Osun State government and the Peoples Democratic Party in the state have disagreed over the poor performance of students in the state in this year’s results released by the West African Examination Council (WAEC).
While the state government disclosed that it is building a solid foundation for students to excel in future, doing this through righting the wrongs identified in the sector, the state PDP described as ‘destructive.’ the way APC-led government is handling the educational system of the state.
The PDP said in a statement by its Chairman, Caretaker Committee, Dr Akindele Adekunle, that it frowned on the backward placement of the state in the recently released performance ranking by WAEC.
According to the statement: “It is a degrading and distasteful result as a function of the laissez-faire attitude of APC-led administration to education in the state, leaving the all-important sector in the hands of do-nothing propagandists, while the proverbial future leaders are having their future inadvertently fogged up.

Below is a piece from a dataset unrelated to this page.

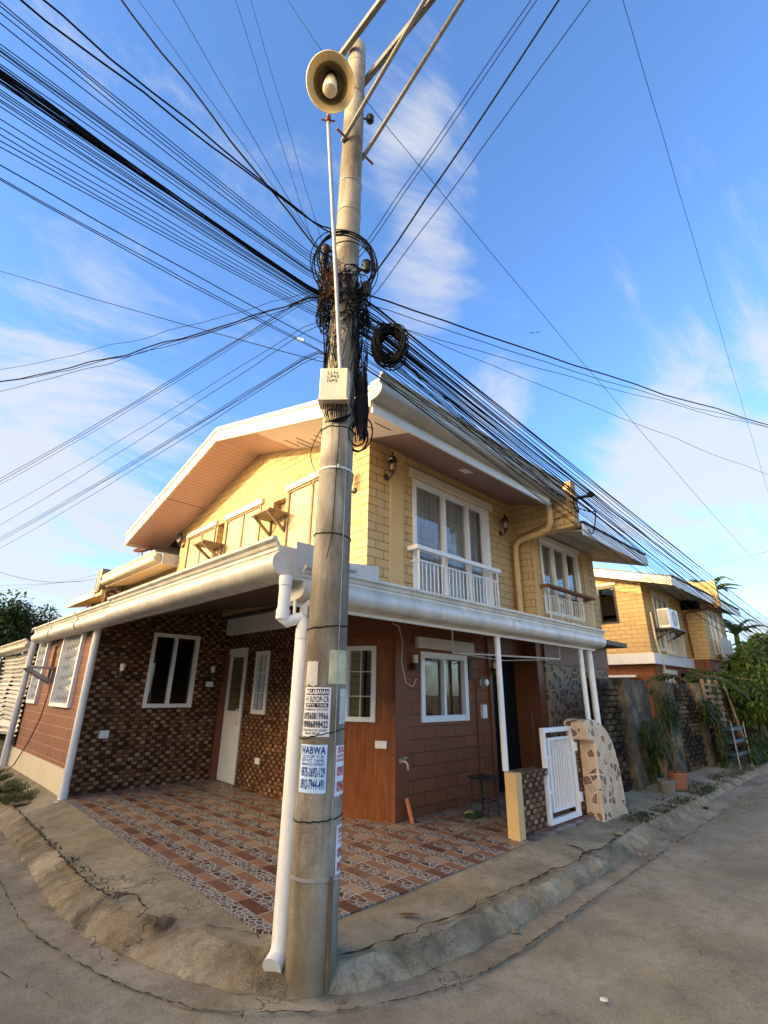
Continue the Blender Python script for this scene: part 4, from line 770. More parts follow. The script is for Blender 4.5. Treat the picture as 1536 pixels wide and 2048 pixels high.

“Only a government populated by emotionally handicapped adults, whose inability to effectively recognise and interpret the importance of education as the bedrock of societal development, would feel indifferent to the turn of events in Osun basic school education policy, approach and emerging consequence.
“Osun PDP recalled how it had on many occasions advised the outgoing government on the need to prioritise curriculum-based teaching policy over ego massaging or artificial policies which had accumulated negative impacts on the school system in the state.
“For long, the state government had rebuffed all wise counsels to employ competent professionals to fill existing vacancies in key subjects in almost all public secondary schools in the state, in a bid to avert the present disaster.”
However, reacting to the PDP’s statement, one of Governor Oyetola’s aides, Mr Sunday Akere, said: “Much as the PDP will want us to swallow their holier than thou pontification, everybody knows Rome was not built in a day.
“The rot in our educational system requires a deft, systematic approach to get the desired results. What we are doing now is building a solid foundation for our students to excel in future and we are doing this through righting the wrongs identified in the sector and recruiting a capable workforce to fill the existing vacancies.”